Dive Brief:
- Nestlé has saved more than half of the 2.0 billion to 2.5 billion Swiss Francs ($1.99 billion to $2.49 billion) the company set out to save by 2020 by streamlining its procurement and operations, CFO François-Xavier Roger told The Wall Street Journal.
- Since the savings initiative began in 2016, Nestlé has simplified recipes, rightsized its manufacturing network and condensed procurement teams. Procurement consolidation contributed 65% of the savings, while manufacturing shifts made up 35%.
- The CPG giant closed 24 factories in the last two years, according to a February investor presentation. "This means that we have accelerated the re-structuring, we are closing about one plant a month," said Roger.
Dive Insight:
At a time when many global CPG players are shedding lines of business in the name of efficiency, Nestlé is opting to do the dirty work of streamlining its massive multinational operation.
A few sales may still occur — Nestlé is shopping for a buyer for its skin health segment. But the way to bring up margins and drive growth, according to Nestlé USA CEO Steven Presley, is to streamline procurement and operations — a monster of a task for a company with $90.7 billion in 2018 sales.

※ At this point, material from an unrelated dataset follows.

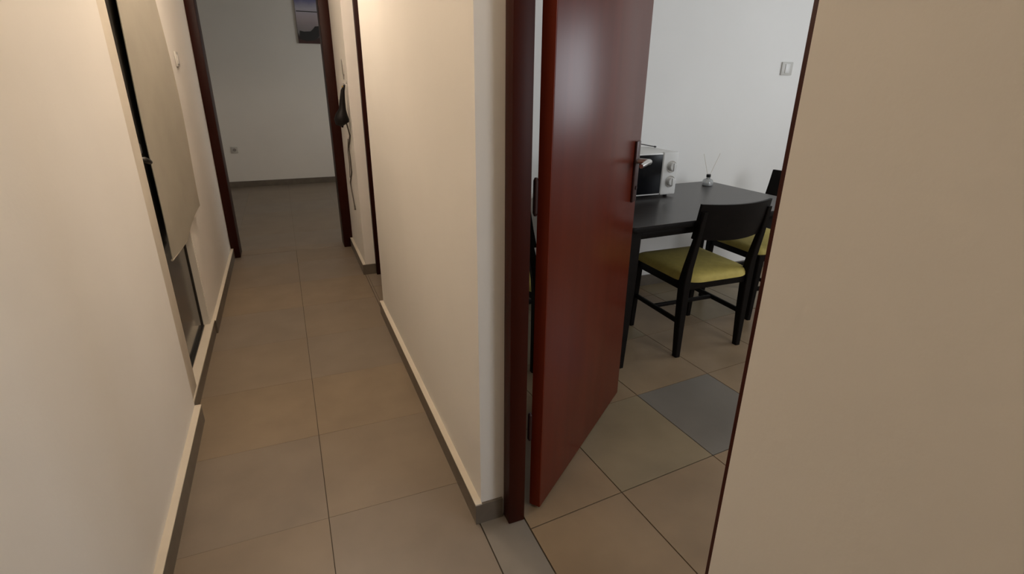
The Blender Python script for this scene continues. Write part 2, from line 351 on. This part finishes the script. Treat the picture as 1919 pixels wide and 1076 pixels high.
# ---------------------------------------------------------------- chairs
def chair():
    """faces +y, origin on the floor under the seat centre"""
    t = empty('dining_chair', (0, 0, 0))
    W, Y0, Y1 = 0.205, -0.215, 0.205
    for s in (-1, 1):
        bm = bmesh.new()
        post(bm, [(s * W, Y0 + 0.005, 0), (s * W, Y0 + 0.012, 0.20), (s * W, Y0 + 0.015, 0.42), (s * (W - .002), Y0 + 0.005, 0.50), (s * (W - .004), Y0 - 0.030, 0.66), (s * (W - .006), Y0 - 0.055, 0.80)],
             [(0.015, 0.017), (0.019, 0.022), (0.021, 0.026), (0.019, 0.022), (0.016, 0.016), (0.013, 0.011)])
        link('rear_leg', bm, 'wood', t, True)
        bm = bmesh.new()
        post(bm, [(s * (W + .004), Y1 + 0.008, 0), (s * W, Y1 - .003, 0.42)], [(0.014, 0.014), (0.021, 0.021)])
        link('front_leg', bm, 'wood', t, True)
        bm = bmesh.new(); box(bm, s * W - 0.009, s * W + 0.009, Y0 + 0.03, Y1 - 0.01, 0.185, 0.21, bev=0.004)
        link('side_stretcher', bm, 'wood', t, True)
    bm = bmesh.new(); box(bm, -W + 0.01, W - 0.01, 0.02, 0.04, 0.187, 0.208, bev=0.004); link('cross_stretcher', bm, 'wood', t, True)
    # seat frame
    bm = bmesh.new()
    box(bm, -W + .01, W - .01, Y0 + .005, Y0 + .030, 0.375, 0.425, bev=0.004); box(bm, -W + .01, W - .01, Y1 - .012, Y1 + .012, 0.375, 0.425, bev=0.004)
    for s in (-1, 1): box(bm, s * W - 0.011, s * W + 0.011, Y0 + .02, Y1, 0.375, 0.425, bev=0.004)
    link('seat_frame', bm, 'wood', t, True)
    # upholstered seat: rounded, crowned
    bm = bmesh.new(); n = 10
    lay = [(0.0, 0.422), (0.002, 0.436), (0.010, 0.450), (0.030, 0.460), (0.075, 0.466), (0.13, 0.468)]
    rings = []
    for ins, z in lay:
        pr = rrect(-0.222 + ins, 0.222 - ins, Y0 - 0.022 + ins, Y1 + 0.032 - ins, tuple(max(0.012, r - ins * .8) for r in (0.11, 0.11, 0.05, 0.05)), n)
        rings.append([bm.verts.new((x, y - 0.0, z)) for x, y in pr])
    for a, b in zip(rings, rings[1:]):
        for k in range(len(a)): bm.faces.new((a[k], a[(k + 1) % len(a)], b[(k + 1) % len(a)], b[k]))
    bm.faces.new(rings[0]); bm.faces.new(rings[-1])
    link('seat', bm, 'seat', t, True)
    # curved backrest board
    bm = bmesh.new(); N = 16; g = {}
    for i in range(N + 1):
        u = -1 + 2 * i / N; x = u * 0.216; yc = Y0 - 0.078 + 0.045 * u * u
        zt = 0.832 + 0.004 * (u * u); zb = 0.658 - 0.012 * (1 - u * u)
        for k, (z, dy) in enumerate(((zb, 0.018), (zb, 0.032), ((zb + zt) / 2, 0.012), (zt, -0.004), (zt, -0.018), ((zb + zt) / 2, -0.004))):
            g[i, k] = bm.verts.new((x, yc + dy, z))
    for i in range(N):
        for k in range(6): bm.faces.new((g[i, k], g[i, (k + 1) % 6], g[i + 1, (k + 1) % 6], g[i + 1, k]))
    for i in (0, N): bm.faces.new([g[i, k] for k in range(6)])
    link('backrest', bm, 'wood', t, True)
    return t
def copy_tree(o, parent=None):
    c = o.copy(); C.objects.link(c); c.parent = parent
    for ch in list(o.children): copy_tree(ch, c)
    return c
ch = chair(); ch.location = (2.0, 2.195, 0); ch.rotation_euler = (0, 0, math.radians(-1))
tag(ch, 'black wooden chair with olive seat and curved back, nearest, in front of the table', 'chair', 'dining chairs')
spots = [((2.73, 2.42, 0), 90, 'black chair with olive seat at the right table end, cut off by near wall'),
         ((1.225, 2.33, 0), -90, 'black chair with olive seat glimpsed through the gap between door and frame')]
for loc, a, lab in spots:
    c = copy_tree(ch); c.location = loc; c.rotation_euler = (0, 0, math.radians(a)); c['label'] = lab

# ---------------------------------------------------------------- microwave
mw = empty('microwave', (1.85, 2.62, 0.75), math.radians(0))
# local: front at y=-0.12, x -0.24..0.226
bm = bmesh.new(); box(bm, -0.24, 0.226, -0.105, 0.165, 0.012, 0.252, bev=0.012, seg=3); link('casing', bm, 'white', mw, True)
bm = bmesh.new(); box(bm, 0.118, 0.226, -0.125, -0.103, 0.010, 0.254, bev=0.009, seg=3); link('control_panel', bm, 'white', mw, True)
bm = bmesh.new(); box(bm, -0.24, 0.116, -0.122, -0.104, 0.014, 0.250, bev=0.004); dd = link('oven_door', bm, 'white', mw, True)
bm = bmesh.new(); box(bm, -0.232, 0.114, -0.125, -0.120, 0.022, 0.242, bev=0.002); link('door_glass', bm, 'mwglass', dd, True)
for z in (0.172, 0.088):
    bm = bmesh.new(); sweep(bm, [(0.178, -0.124, z), (0.178, -0.130, z)], 0.033, 24); k = link('dial_ring', bm, 'chrome', mw, True)
    bm = bmesh.new(); sweep(bm, [(0.178, -0.129, z), (0.178, -0.147, z), (0.178, -0.150, z)], [0.025, 0.023, 0.020], 24); box(bm, 0.174, 0.182, -0.156, -0.146, z - 0.021, z + 0.021, bev=0.002)
    link('dial_knob', bm, 'white', k, True)
for sx in (-0.2, 0.19):
    for sy in (-0.08, 0.13):
        bm = bmesh.new(); lathe(bm, [(0.012, 0), (0.014, 0.012)], 12, (sx, sy, 0)); link('foot', bm, 'hole', mw, True)
tag(mw, 'white microwave with black glass door and two round dials on the table', 'microwave')
# thin rod lying on the microwave
bm = bmesh.new(); sweep(bm, [(0, 0.02, 0.006), (0, 0.24, 0.006)], 0.0028, 8); sweep(bm, [(0, 0.008, 0.006), (0, 0.022, 0.006)], [0.005, 0.005], 8)
rod = tag(link('thin_rod', bm, 'hole', None, True), 'thin dark rod with a small tip on top of the microwave', 'rod'); rod.location = (2.060, 2.69, 1.003)

# ---------------------------------------------------------------- reed diffuser
df = empty('reed_diffuser', (2.50, 2.70, 0.75))
bm = bmesh.new(); lathe(bm, [(0.030, 0), (0.034, 0.004), (0.034, 0.026), (0.028, 0.038), (0.012, 0.046), (0.011, 0.056)], 24); link('bottle', bm, 'clear', df, True)
bm = bmesh.new(); lathe(bm, [(0.029, 0.003), (0.031, 0.006), (0.031, 0.018), (0.029, 0.019)], 24); link('oil', bm, 'label', df, True)
bm = bmesh.new(); lathe(bm, [(0.0125, 0.052), (0.014, 0.054), (0.014, 0.070), (0.010, 0.072)], 20); link('collar', bm, 'black', df, True)
for dx, dy in ((-0.052, 0.01), (0.07, 0.0)):
    bm = bmesh.new(); sweep(bm, [(-dx * .15, -dy * .15, 0.02), (dx, dy, 0.20)], 0.0014, 6); link('reed', bm, 'reed', df, True)
tag(df, 'small clear reed diffuser bottle with dark collar at the far corner of the table', 'diffuser')

# ---------------------------------------------------------------- wall plates
def plate_y(name, x0, x1, z0, z1, y, lab, cat, holes):
    bm = bmesh.new(); box(bm, x0, x1, y - 0.010, y, z0, z1, bev=0.003); o = tag(link(name, bm, 'plate', None, True), lab, cat)
    cx, cz = (x0 + x1) / 2, (z0 + z1) / 2
    if holes == 'socket':
        bm = bmesh.new(); sweep(bm, [(cx, y - 0.009, cz), (cx, y - 0.0115, cz)], 0.021, 20); link('socket_face', bm, 'canvas', o, True)
        for s in (-1, 1):
            bm = bmesh.new(); sweep(bm, [(cx + s * 0.01, y - 0.010, cz), (cx + s * 0.01, y - 0.0125, cz)], 0.0028, 8); link('socket_hole', bm, 'hole', o)
    else:
        bm = bmesh.new(); box(bm, cx - 0.021, cx + 0.021, y - 0.014, y - 0.008, z0 + 0.012, z1 - 0.012, bev=0.002); link('rocker', bm, 'white', o, True)
    return o
plate_y('light_switch', 3.235, 3.335, 1.425, 1.51, 2.95, 'white switch plate on the kitchen wall above the table', 'switch', 'rocker')
plate_y('power_socket', -0.660, -0.580, 0.45, 0.53, 8.03, 'grey-white power socket low on the far room wall', 'socket', 'socket')
bm = bmesh.new(); box(bm, WF, WF + 0.010, 3.78, 3.86, 1.43, 1.51, bev=0.003); sw = tag(link('light_switch', bm, 'plate', None, True), 'pale switch plate on the left corridor wall behind the blind edge', 'switch')
bm = bmesh.new(); box(bm, WF + 0.008, WF + 0.013, 3.80, 3.84, 1.445, 1.495, bev=0.002); link('rocker', bm, 'white', sw, True)

# ---------------------------------------------------------------- picture on the far wall
def picture_material():
    m = bpy.data.materials.new('harbour_print'); m.use_nodes = True; nt = m.node_tree; b = nt.nodes['Principled BSDF']
    b.inputs['Roughness'].default_value = 0.6
    tc = nt.nodes.new('ShaderNodeTexCoord'); sp = nt.nodes.new('ShaderNodeSeparateXYZ')
    nz = nt.nodes.new('ShaderNodeTexNoise'); nz.inputs['Scale'].default_value = 7; nz.inputs['Detail'].default_value = 5
    nt.links.new(tc.outputs['Object'], nz.inputs['Vector']); nt.links.new(tc.outputs['Object'], sp.inputs[0])
    ad = nt.nodes.new('ShaderNodeMath'); ad.operation = 'MULTIPLY_ADD'; ad.inputs[1].default_value = 0.10; ad.inputs[2].default_value = -0.05
    nt.links.new(nz.outputs['Fac'], ad.inputs[0])
    s2 = nt.nodes.new('ShaderNodeMath'); s2.operation = 'ADD'; nt.links.new(sp.outputs['Z'], s2.inputs[0]); nt.links.new(ad.outputs[0], s2.inputs[1])
    r = nt.nodes.new('ShaderNodeValToRGB'); r.color_ramp.interpolation = 'LINEAR'
    els = [(0.0, (0.09, 0.035, 0.03)), (0.12, (0.05, 0.03, 0.03)), (0.20, (0.24, 0.23, 0.23)), (0.40, (0.40, 0.34, 0.36)), (0.52, (0.48, 0.42, 0.46)), (0.66, (0.50, 0.48, 0.56)), (0.8, (0.20, 0.20, 0.36)), (1.0, (0.14, 0.17, 0.38))]
    while len(r.color_ramp.elements) < len(els): r.color_ramp.elements.new(0.5)
    for e, (p, c) in zip(r.color_ramp.elements, els): e.position = p; e.color = (*c, 1)
    mul = nt.nodes.new('ShaderNodeMath'); mul.operation = 'DIVIDE'; mul.inputs[1].default_value = 0.62; nt.links.new(s2.outputs[0], mul.inputs[0])
    nt.links.new(mul.outputs[0], r.inputs[0]); nt.links.new(r.outputs[0], b.inputs['Base Color'])
    return m
pc = empty('canvas_picture', (0.34, 8.03, 1.80))
bm = bmesh.new(); box(bm, 0.0, 0.75, -0.022, -0.001, 0.0, 0.62, bev=0.002); link('canvas', bm, 'canvas', pc, True)
bm = bmesh.new(); box(bm, 0.004, 0.746, -0.024, -0.0215, 0.004, 0.616); link('print', bm, picture_material(), pc)
bm = bmesh.new(); box(bm, 0.012, 0.746, -0.0255, -0.0235, 0.368, 0.378); link('jetty_line', bm, 'hole', pc)
bm = bmesh.new()
prof = [(0.02, 0.05), (0.10, 0.03), (0.20, 0.04), (0.26, 0.09), (0.29, 0.16), (0.28, 0.21), (0.22, 0.205), (0.19, 0.17), (0.16, 0.145), (0.08, 0.14), (0.03, 0.15)]
va = [bm.verts.new((x, -0.0235, z)) for x, z in prof]; vb = [bm.verts.new((x, -0.0255, z)) for x, z in prof]
bm.faces.new(va); bm.faces.new(vb)
for q in range(len(prof)): bm.faces.new((va[q], va[(q + 1) % len(prof)], vb[(q + 1) % len(prof)], vb[q]))
link('dark_boat', bm, 'hole', pc)
tag(pc, 'unframed canvas print of a grey seaside view on the far room wall', 'picture')

# ---------------------------------------------------------------- black pouch hanging on the corridor wall with its cord
hp = empty('hanging_pouch', (0.40, 3.98, 1.07))
bm = bmesh.new()
sweep(bm, [(0.425, 3.97, 1.335), (0.41, 3.97, 1.30), (0.402, 3.975, 1.24), (0.397, 3.98, 1.18), (0.389, 3.98, 1.145), (0.385, 3.98, 1.115), (0.388, 3.98, 1.088), (0.393, 3.98, 1.075)],
      [0.006, 0.013, 0.018, 0.024, 0.040, 0.050, 0.046, 0.020], 14)
settle(link('pouch_body', bm, 'pouch', None, True), hp)
bm = bmesh.new(); sweep(bm, [(0.385, 3.98, 1.085), (0.385, 3.98, 1.06)], [0.012, 0.006], 10); settle(link('toggle', bm, 'pouch', None, True), hp)
bm = bmesh.new(); sweep(bm, [(0.415, 3.962, 1.325), (0.405, 3.962, 1.325)], 0.006, 10); settle(link('brass_stud', bm, 'brass', None, True), hp)
bm = bmesh.new(); sweep(bm, [(0.436, 3.962, 1.335), (0.415, 3.962, 1.345)], 0.003, 8); sweep(bm, [(0.445, 3.962, 1.35), (0.438, 3.962, 1.35)], 0.012, 12); settle(link('hook', bm, 'chrome', None, True), hp)
bm = bmesh.new()
pts = [(0.415, 3.99, 1.09), (0.435, 4.03, 1.00), (0.437, 4.21, 0.90), (0.436, 4.17, 0.80), (0.437, 4.18, 0.72), (0.436, 4.33, 0.62), (0.437, 4.30, 0.56), (0.436, 4.20, 0.47), (0.437, 4.17, 0.44)]
sweep(bm, pts, [0.005] * 8 + [0.009], 8)
sweep(bm, [(0.437, 4.20, 0.96), (0.436, 4.28, 0.86), (0.437, 4.27, 0.76), (0.436, 4.32, 0.66)], 0.003, 6)
settle(link('cord', bm, 'cord', None, True), hp)
tag(hp, 'black pear-shaped pouch hanging on the corridor wall with a dangling grey cord', 'pouch')
bm = bmesh.new(); box(bm, 0.435, WR, 4.06, 4.14, 1.40, 1.50, bev=0.003)
wp = tag(link('doorbell_box', bm, 'plate', None, True), 'small pale wall box above the black hanging pouch', 'box')
bm = bmesh.new(); box(bm, 0.433, 0.436, 4.065, 4.072, 1.37, 1.49); link('grey_wire', bm, 'cord', wp)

Streamlining the procurement function extends from changing strategy to cutting suppliers. The company's overall supplier count decreased by 10% from 150,000 suppliers to roughly 132,000 since 2016.
"We will reduce even further so we have less people and we buy more from them with better terms for us," Roger said.
Despite the additional 24 plant closings Roger mentioned, Nestlé's fixed costs in manufacturing decreased by just 2% in the last two years. Roger said more work to consolidate Nestlé's manufacturing footprint is on the way. These efforts combined with the procurement changes are on track to deliver 150 to 250 basis points of added margin. The first two years of the savings program saw a 100 basis point gain in margin.
Nestlé plans to massively overhaul its U.S. distribution model later this year and into 2020, ending its direct delivery of temperature-controlled products and closing eight frozen distribution centers.
All this change does not come for free — the cost is approximately $700 million Swiss Francs ($696 million) just this year, which Roger said is a reasonable expectation for next year as well.